Generally in warfare, keeping a nation intact is best, destroying a nation second best; keeping an army intact is best, destroying an army second best; keeping a battalion intact is best, destroying a battalion second best; keeping a company intact is best, destroying a company second best; keeping a squad intact is best, destroying a squad second best.

Therefore, to gain a hundred victories in a hundred battles is not the highest excellence; to subjugate the enemy’s army without doing battle is the highest of excellence.

Therefore, the best warfare strategy is to attack the enemy’s plans, next is to attack alliances, next is to attack the army, and the worst is to attack a walled city.

Laying siege to a city is only done when other options are not available.

To build large protective shields, armored wagons, and make ready the necessary arms and equipment will require at least three months.

To build earthen mounds against the walls will require another three months.

If the general cannot control his temper and sends troops to swarm the walls, one third of them will be killed, and the city will still not be taken.

This is the kind of calamity when laying siege to a walled city.

Therefore, one who is skilled in warfare principles subdues the enemy without doing battle, takes the enemy’s walled city without attacking, and overthrows the enemy quickly, without protracted warfare.

His aim must be to take All-Under-Heaven intact.

Therefore, weapons will not be blunted, and gains will be intact.

These are the principles of planning attacks.

Generally in warfare:

  • If ten times the enemy’s strength, surround them;
  • If five times, attack them;
  • If double, divide them;
  • If equal, be able to fight them;
  • If fewer, be able to evade them;
  • If weaker, be able to avoid them.

Therefore, a smaller army that is inflexible will be captured by a larger one.

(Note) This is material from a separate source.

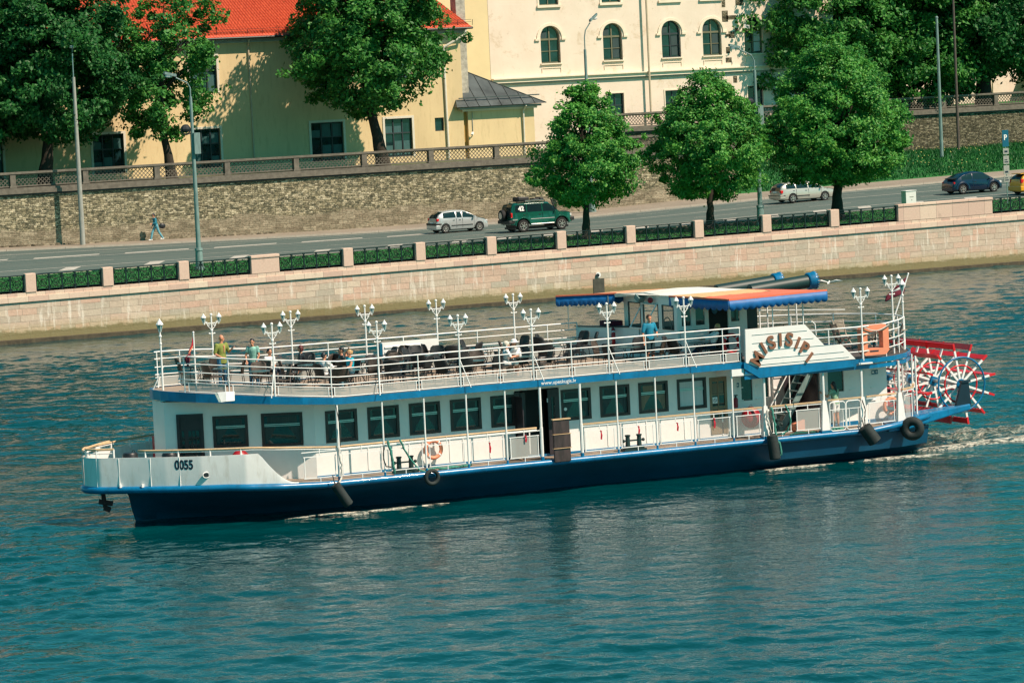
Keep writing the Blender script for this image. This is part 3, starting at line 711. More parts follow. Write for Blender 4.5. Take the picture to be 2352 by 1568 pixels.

A general is the safeguard of the nation.

When this support is in place, the nation will certainly be strong.

When this support is not in place, the nation will certainly not be strong.

There are three ways the ruler can bring difficulty to the army:
  • To order an advance when not realizing the army is in no position to advance, or to order a withdrawal when not realizing the army is in no position to withdraw.

This is called entangling the army.

  • By not knowing the army’s matters, and administering the army the same as administering civil matters, the officers and troops will be confused.
  • By not knowing the army’s calculations, and taking command of the army, the officers and troops will be hesitant.
  • When the army is confused and hesitant, the neighboring rulers will take advantage.

This is called a confused and hesitant army leading another to victory.

Therefore, there are five factors of knowing who will win:
  1. One who knows when he can fight, and when he cannot fight, will be victorious;
  2. One who knows how to use both large and small forces will be victorious;
  3. One who knows how to unite upper and lower ranks in purpose will be victorious;
  4. One who is prepared and waits for the unprepared will be victorious;
  5. One whose general is able and is not interfered by the ruler will be victorious.

These five factors are the way to know who will win.

Therefore I say:
  • One who knows the enemy and knows himself will not be in danger in a hundred battles.
  • One who does not know the enemy but knows himself will sometimes win, sometimes lose.
  • One who does not know the enemy and does not know himself will be in danger in every battle.